Are there any common mistakes that amateur chefs tend to make that, if they could avoid, their cooking would be improved?

Yeah. Good quality knives and pots and pans. People think that, "Oh, I'll just buy an inexpensive knife and an inexpensive pot or pan or whatever. And it'll be okay." Buy the good stuff. Buy the All-Clad pots and pans. Buy the Shun knives. Because they will last you longer. It lasts all that time and lets you cook stuff properly. And it's low and slow. Take your time in the kitchen. Don't always have your pots on high all the time, have that medium-low heat and just enjoy. Take your time. Cooking isn't a rush. It's not a competition in your kitchen. It's take your time, enjoy, have a glass of wine and just enjoy everything you do.

Kori Sutton's favorite dish to prepare (and one she hopes to never make again)

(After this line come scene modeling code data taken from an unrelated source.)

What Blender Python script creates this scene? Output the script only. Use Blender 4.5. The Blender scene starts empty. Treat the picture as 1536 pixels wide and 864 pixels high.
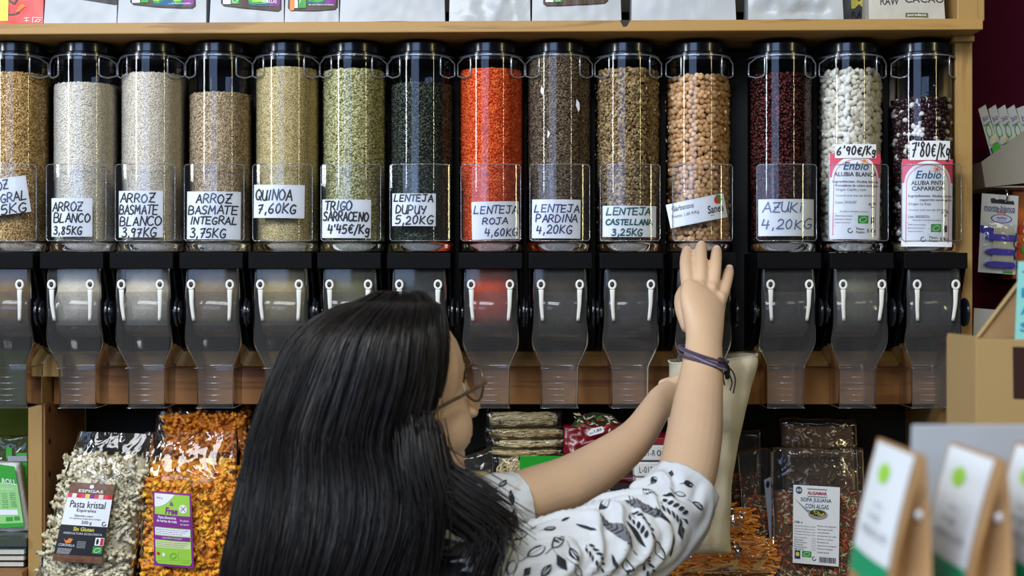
import bpy, bmesh, math, random
import numpy as np
from mathutils import Vector, Matrix, noise
R = random.Random(7)
scn = bpy.context.scene
col = scn.collection
# Scene is laid out in design metres and built at K real metres per design metre.
K = 0.866
CY, CZ, F = -2.7, 1.85, 2126.0            # camera place (design metres) and focal length in pixels (1536 wide)
# ---------------- camera, world, lights, exposure ----------------
cam = bpy.data.cameras.new('camera'); cam_o = bpy.data.objects.new('camera', cam); col.objects.link(cam_o)
cam_o.location = (0, CY*K, CZ*K); cam_o.rotation_euler = (math.pi/2, 0, 0)
cam.sensor_width = 36; cam.lens = 36*F/1536; cam.clip_start = 0.05
cam.dof.use_dof = True; cam.dof.focus_distance = 2.62*K; cam.dof.aperture_fstop = 4.6
scn.camera = cam_o
w = bpy.data.worlds.new('world'); scn.world = w; w.use_nodes = True
w.node_tree.nodes['Background'].inputs[0].default_value = (0.62, 0.72, 0.95, 1)
w.node_tree.nodes['Background'].inputs[1].default_value = 0.035
def area(name, loc, target, sx, sy, power, color):
    l = bpy.data.lights.new(name, 'AREA'); l.shape = 'RECTANGLE'; l.size = sx*K; l.size_y = sy*K; l.energy = power; l.color = color
    o = bpy.data.objects.new(name, l); col.objects.link(o); o.location = Vector(loc)*K
    o.rotation_euler = (Vector(target)-Vector(loc)).to_track_quat('-Z', 'Y').to_euler(); return o
area('ceiling_light', (-1.1, -2.9, 3.8), (0, -0.1, 1.75), 2.6, 0.8, 90, (0.93, 0.97, 1.0))
area('ceiling_light', (1.9, -2.7, 3.9), (0.3, -0.1, 1.75), 1.6, 0.6, 11, (1.0, 0.90, 0.62))
area('window_light', (-3.3, -2.3, 2.9), (0, -0.05, 2.0), 0.34, 1.2, 32, (0.85, 0.93, 1.0))
area('shopfront_light', (-1.9, -4.6, 2.85), (0, -0.05, 1.9), 2.4, 1.2, 34, (0.42, 0.60, 1.0))
area('doorway_light', (3.0, -3.1, 2.55), (0, -0.05, 1.9), 0.12, 0.95, 9, (1.0, 0.88, 0.42))
scn.view_settings.view_transform = 'Standard'; scn.view_settings.look = 'None'
scn.view_settings.exposure = 0.06; scn.view_settings.gamma = 1.0; scn.view_settings.use_curve_mapping = False
scn.cycles.transparent_max_bounces = 24

# ---------------- helpers ----------------
def s_(Y): return (Y-CY)/F
def P(px, py, Y): return Vector(((px-768)*s_(Y), Y, CZ+(432-py)*s_(Y)))
def Z(py, Y): return CZ+(432-py)*s_(Y)
def X(px, Y): return (px-768)*s_(Y)
MATS = {}
def nt(m): return m.node_tree.nodes, m.node_tree.links
def mat(name, c, rough=0.5, metal=0.0, spec=0.5, var=0.0, vscale=40, bump=0.0, bscale=200, emit=None, coat=0.0, sss=0.0):
    if name in MATS: return MATS[name]
    m = bpy.data.materials.new(name); m.use_nodes = True; n, l = nt(m); b = n['Principled BSDF']
    b.inputs['Base Color'].default_value = (*c, 1); b.inputs['Roughness'].default_value = rough
    b.inputs['Metallic'].default_value = metal; b.inputs['Specular IOR Level'].default_value = spec
    b.inputs['Coat Weight'].default_value = coat
    if sss: b.inputs['Subsurface Weight'].default_value = sss; b.inputs['Subsurface Radius'].default_value = (0.01, 0.004, 0.002); b.inputs['Subsurface Scale'].default_value = 0.6
    tc = n.new('ShaderNodeTexCoord')
    nz = n.new('ShaderNodeTexNoise'); nz.inputs['Scale'].default_value = vscale; nz.inputs['Detail'].default_value = 4; l.new(tc.outputs['Object'], nz.inputs['Vector'])
    mx = n.new('ShaderNodeMix'); mx.data_type = 'RGBA'; mx.inputs[6].default_value = (*[x*(1-var) for x in c], 1); mx.inputs[7].default_value = (*[min(1, x*(1+var)) for x in c], 1)
    l.new(nz.outputs['Fac'], mx.inputs[0]); l.new(mx.outputs[2], b.inputs['Base Color'])
    if bump:
        n2 = n.new('ShaderNodeTexNoise'); n2.inputs['Scale'].default_value = bscale; l.new(tc.outputs['Object'], n2.inputs['Vector'])
        bp = n.new('ShaderNodeBump'); bp.inputs['Strength'].default_value = bump; bp.inputs['Distance'].default_value = 0.002
        l.new(n2.outputs['Fac'], bp.inputs['Height']); l.new(bp.outputs[0], b.inputs['Normal'])
    MATS[name] = m; return m
def wood(name, c1, c2, axis='x', scale=1.0, rough=0.5):
    m = bpy.data.materials.new(name); m.use_nodes = True; n, l = nt(m); b = n['Principled BSDF']; b.inputs['Roughness'].default_value = rough
    tc = n.new('ShaderNodeTexCoord'); mp = n.new('ShaderNodeMapping'); l.new(tc.outputs['Object'], mp.inputs[0])
    mp.inputs['Scale'].default_value = {'x': (1.6, 22, 22), 'z': (22, 22, 1.6)}[axis]
    nz = n.new('ShaderNodeTexNoise'); nz.inputs['Scale'].default_value = 2.2*scale; nz.inputs['Detail'].default_value = 6; nz.inputs['Distortion'].default_value = 0.6
    wv = n.new('ShaderNodeMath'); wv.operation = 'MULTIPLY'; wv.inputs[1].default_value = 14
    sn = n.new('ShaderNodeMath'); sn.operation = 'SINE'; cr = n.new('ShaderNodeValToRGB')
    l.new(mp.outputs[0], nz.inputs['Vector']); l.new(nz.outputs['Fac'], wv.inputs[0]); l.new(wv.outputs[0], sn.inputs[0])
    ad = n.new('ShaderNodeMath'); ad.operation = 'MULTIPLY_ADD'; ad.inputs[1].default_value = 0.5; ad.inputs[2].default_value = 0.5; l.new(sn.outputs[0], ad.inputs[0])
    cr.color_ramp.elements[0].color = (*c2, 1); cr.color_ramp.elements[1].color = (*c1, 1); cr.color_ramp.elements[1].position = 0.45
    l.new(ad.outputs[0], cr.inputs[0])
    l2 = n.new('ShaderNodeTexNoise'); l2.inputs['Scale'].default_value = 90; l.new(mp.outputs[0], l2.inputs['Vector'])
    mx = n.new('ShaderNodeMix'); mx.data_type = 'RGBA'; mx.blend_type = 'MULTIPLY'; mx.inputs[0].default_value = 0.35
    l.new(cr.outputs[0], mx.inputs[6]); l.new(l2.outputs['Color'], mx.inputs[7]); l.new(mx.outputs[2], b.inputs['Base Color'])
    MATS[name] = m; return m
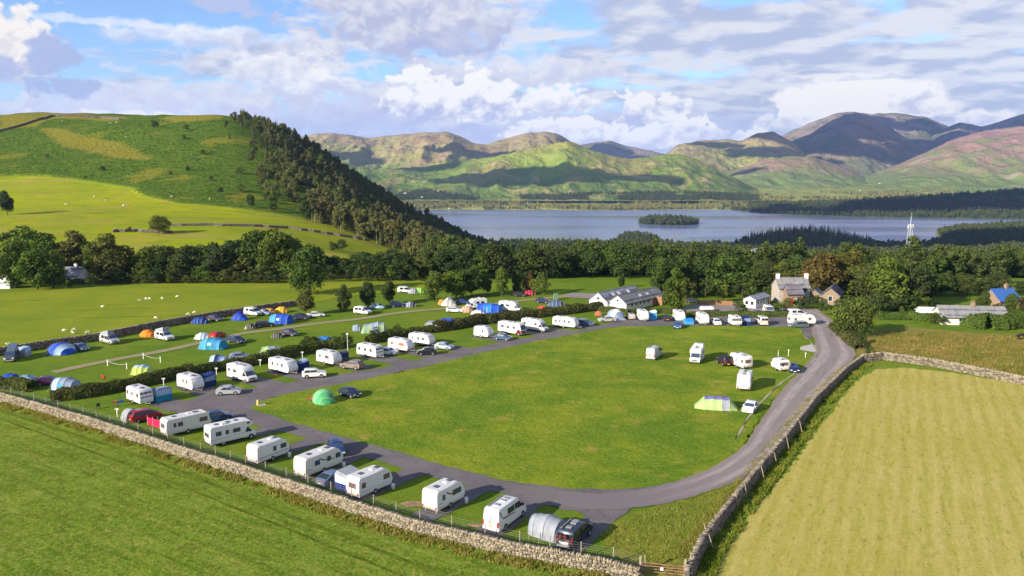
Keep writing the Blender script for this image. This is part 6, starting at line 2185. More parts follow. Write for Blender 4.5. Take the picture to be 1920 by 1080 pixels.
caravan(617, 670, -36, 'white caravan with large sloping front window next to the brown car', 5.2, frontglass=GLASS_B, glass=GLASS_P, wins=((-1.4, .5), (.6, 1.2)))
awning(641, 668, -36, 'dark grey porch awning behind the caravan next to the brown car', 1.9, 1.8, 2.2, 1.9, DKGREY, DKGREY, NAVY)
car('suv', 660, 683, 160, 'brown_paint', (.20, .15, .13), 'brown crossover car with red tail lights parked tail to the road')
caravan(694, 657, -36, 'white caravan with three side windows in front of a white car', 5.8, front='flat', wins=((-2.0, .7), (-.3, .7), (1.3, .7)))
car('hatch', 728, 658, -20, 'white_paint', (.70, .70, .70), 'white car mostly hidden behind the caravan with three side windows')
caravan(752, 646, -33, 'white caravan with orange blinds next to the black hatchback', 5.6, glass=plain('orange_blind', (.45, .13, .06), .3, .5), frontglass=GLASS_B, wins=((-1.6, .7), (1.0, 1.5)))
car('hatch', 800, 658, -172, 'black_paint', (.012, .012, .016), 'black hatchback parked on the hedge row beside the orange blind caravan')
caravan(791, 636, -30, 'white caravan with blue front window next to the silver blue car', 5.8, frontglass=GLASS_B, wins=((-1.8, .35), (-.2, .5), (1.1, .6)))
car('hatch', 833, 648, -25, 'silver_blue_paint', (.30, .37, .43), 'silver blue hatchback before the caravan with blue front window')
caravan(907, 622, -33, 'short white caravan with square blue front window before the dense hedge', 4.2, frontglass=GLASS_B, wins=((.4, .45),))
car('hatch', 943, 631, -25, 'blue_paint', (.015, .05, .13), 'dark blue small car beside the short white caravan')
motorhome(960, 615, -36, 'white motorhome with dark red nose in the hedge row', 6.8, kind='a', cab=paint('burgundy_paint', (.14, .012, .025)), wins=((-2.0, .8), (-.4, .8), (1.3, .7)), stripe=plain('black_trim', (.03, .03, .04)))
motorhome(1003, 609, -35, 'white coachbuilt motorhome with open dark door beside the red nosed one', 6.6, kind='low', wins=((-2.3, .7), (.9, .7)))
caravan(1061, 604, -31, 'white twin axle caravan last in the hedge row beside a dark blue estate', 6.4, frontglass=GLASS_B, wins=((-2.2, .5), (-1.1, .4), (.2, .5), (1.4, .5)))
car('estate', 1097, 604, -20, 'blue_paint', (.015, .05, .14), 'dark blue estate car beside the twin axle caravan')

# --- row before the amenity block and the farm
car('saloon', 1138, 598, -170, 'silver_paint', (.40, .40, .40), 'silver saloon car in front of the white arched awning')
tent(1155, 589, -60, 'white arched inflatable awning before the amenity block', [(-2.0, 1.5, 1.2), (-1.4, 1.9, 2.4), (0, 2.0, 2.7), (1.4, 1.8, 2.2), (2.4, 1.3, .5)], WHITEC, GREYB, (1, 3), front=NAVY, rib=WHITEC)
car('hatch', 1183, 592, 92, 'pale_silver_paint', (.45, .42, .42), 'pale silver hatchback seen from behind near the white arched awning')
caravan(1205, 591, -88, 'white caravan end on before the amenity block', 5.0, frontglass=GLASS_P)
awning(1222, 591, -88, 'sky blue awning on the side of the end on white caravan', 2.6, 2.0, 2.4, 2.0, WHITEC, SKYB, SKYB)
car('estate', 1248, 595, 92, 'dark_grey_paint', (.03, .032, .04), 'dark grey estate car seen from behind before the hedge')
caravan(1273, 592, -90, 'cream caravan standing end on behind the blue car', 5.2, wall=VCREAM)
car('hatch', 1270, 609, -100, 'mid_blue_paint', (.03, .10, .26), 'mid blue hatchback parked at the top edge of the green')
awning(1291, 602, -90, 'low blue windbreak enclosure beside the cream caravan', 2.4, 2.0, 1.3, 1.2, AZURE, SKYB, AZURE)
caravan(1317, 597, -90, 'white caravan end on with wide grey front window at the top of the green', 5.2, H=2.65, glass=GLASS_G)
car('hatch', 1343, 603, -90, 'white_paint', (.72, .72, .71), 'small white car facing the green at the top row')
caravan(1378, 601, -88, 'white caravan end on next to the blue and grey awning', 4.4, H=2.4, wall=VWHITE)
awning(1396, 601, -88, 'blue and grey awning next to the white end on caravan', 3.0, 2.2, 2.2, 2.0, NAVY, NAVY, GREYB)
van(1428, 600, 90, 'white and black van seen from behind in the top row', 4.8, 1.95, 2.2, 'black_white_paint', (.62, .61, .56), rearwin=True)
caravan(1503, 599, 8, 'long white caravan side on at the end of the top row', 6.6, H=2.7, wall=VWHITE, glass=GLASS_P, wins=((-2.2, .6), (1.6, .7)))
car('estate', 1497, 608, 184, 'grey_green_paint', (.09, .13, .14), 'grey green estate car in front of the long white caravan')
van(1441, 581, -95, 'white van parked in the farm yard', 5.0, 2.0, 2.3)
van(1494, 586, 5, 'white van parked by the farm gate', 4.8, 1.95, 1.9, low=True)
car('hatch', 1298, 563, 0, 'dark_grey_paint', (.05, .05, .06), 'dark car under the trees at the plank fence')
tr_ = place('trailer', 1325, 579, 1.3, 5, 'low white covered trailer in the farm yard', 'trailer')
body_loft([(-1.8, .45), (-1.8, 1.0), (-1.5, 1.3), (1.5, 1.3), (1.8, 1.0), (1.8, .45)], 1.7, .1, .9, .05).build('cover', VWHITE, tr_, 30)
wheels(tr_, (0,), 1.75, .28)
MB().beam((1.7, 0, .45), (2.6, 0, .45), .07).build('drawbar', GREYM, tr_)

# --- on the green
van(1227, 660, 62, 'silver grey high roof van alone on the green', 5.4, 2.0, 2.5, 'silver_grey_paint', (.36, .39, .42), side_win=((.55, .9),), rearwin=False)
motorhome(1307, 664, -112, 'white overcab motorhome with raised roof box on the green', 5.8, bikebox=True, glass=GLASS, wins=((-1.8, 1.0), (-.5, .8)))
car('jeep', 1358, 675, 100, 'dark_plum_paint', (.03, .02, .03), 'dark off road car with spare wheel on the green')
caravan(1389, 676, 110, 'white caravan with pink stripe beside the dark off road car', 4.6, stripe=plain('pink_trim', (.5, .22, .22)), front='flat', rearwin=True, glass=GLASS_P)
caravan(1463, 683, 100, 'small old white caravan with pink curtains beside the navy car', 3.6, 2.0, 2.3, glass=GLASS_P, stripe=plain('pink_trim', (.5, .22, .22)))
car('hatch', 1487, 689, -100, 'navy_paint', (.012, .025, .08), 'navy hatchback beside the small old caravan at the edge of the green')
motorhome(1397, 712, 68, 'white motorhome seen from behind on the green', 5.8, H=2.9, glass=GLASS, wins=((-1.4, .9), (.2, .8)), rearwin=False)
tent(1343, 754, -12, 'pale green tunnel tent with purple roof on the green', [(-3.4, 1.2, .12), (-1.9, 1.6, 1.75), (-.6, 1.7, 1.85), (.8, 1.7, 1.85), (2.0, 1.6, 1.75), (3.3, 1.1, .15)], PALEG, GREYC, (3,), front=None, roof=PURPLE, rib=PALEG, ex=.8)
car('hatch', 1407, 762, -120, 'white_paint', (.73, .73, .72), 'white hatchback beside the pale green tunnel tent')
tent(607, 742, -62, 'bright green dome tent on the green near the loop road', dome(1.75, 2.0, 1.3), GREENC, cloth('bright_green_cloth', (.12, .42, .20)), (1, 3), front=None)
car('hatch', 656, 735, -38, 'night_paint', (.016, .022, .045), 'black blue hatchback next to the bright green dome tent')

# --- back camping field
van(22, 664, -70, 'dark grey campervan with raised blue pop top at the left edge', 4.9, 1.9, 1.95, 'graphite_paint', (.06, .065, .08), pop=(GREYC, plain('blue_lid', (.07, .11, .19)), 'rear'), low=True)
awning(44, 659, -10, 'small pale side canopy beside the dark grey campervan', 2.2, 1.6, 1.9, 1.8, LBLUE, GREYC, None)
tent(115, 652, -30, 'blue dome tent with pale stripes beside the wall', dome(2.6, 2.2, 1.15), BLUE, LBLUE, (1, 4), front=PALEC)
car('saloon', 151, 650, -38, 'steel_blue_paint', (.07, .11, .20), 'steel blue saloon beside the striped blue dome tent')
van(205, 633, -35, 'silver campervan with raised pop top by the wall', 5.2, 1.95, 2.0, 'silver_paint', (.42, .43, .43), pop=(GREYC, plain('silver_lid', (.45, .46, .47)), 'front'), low=True)
tent(277, 624, -20, 'orange dome tent next to the white pop top van', dome(1.5, 1.5, 1.3), ORANGE, guys=False)
van(308, 627, -35, 'white campervan with raised pop top beside the orange tent', 5.0, 1.95, 2.0, pop=(GREYC, VWHITE, 'front'), low=True)
tent(375, 600, 0, 'dark blue small tent beside the wall', dome(1.6, 1.5, 1.4), cloth('deep_blue_cloth', (.015, .05, .24)))
car('hatch', 403, 596, -20, 'plum_paint', (.035, .025, .05), 'dark plum hatchback next to the dark blue small tent')
tent(449, 591, -25, 'blue pyramid tent with red edges by the wall', [(-2.4, .6, .12), (-1.2, 1.4, 1.3), (0, 1.7, 2.3), (1.2, 1.4, 1.3), (2.4, .6, .12)], BLUE, rib=REDC, front=LBLUE)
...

What is your favorite dish to prepare?

Ooh, my favorite dish to prepare! So my grandmother used to make enchiladas. And I love to make just like a seafood enchilada or a chicken enchilada, something with just that sauce on the tortillas. It just brings back so many home memories. And then obviously I still have my little clay pot that my grandmother gave me, that I make my beans in. And I'll have that pot of beans on the stove and then my enchiladas, and I'm good to go. 

Is there a dish you'd be happy to just never make again?

Oh, what dish never to make again ... I don't think, wait! You know what? A turducken. I've had to make a turducken a couple of times, and it's such a pain in the butt, for just a quick slice and you're done. I probably wouldn't make one again if I could avoid it.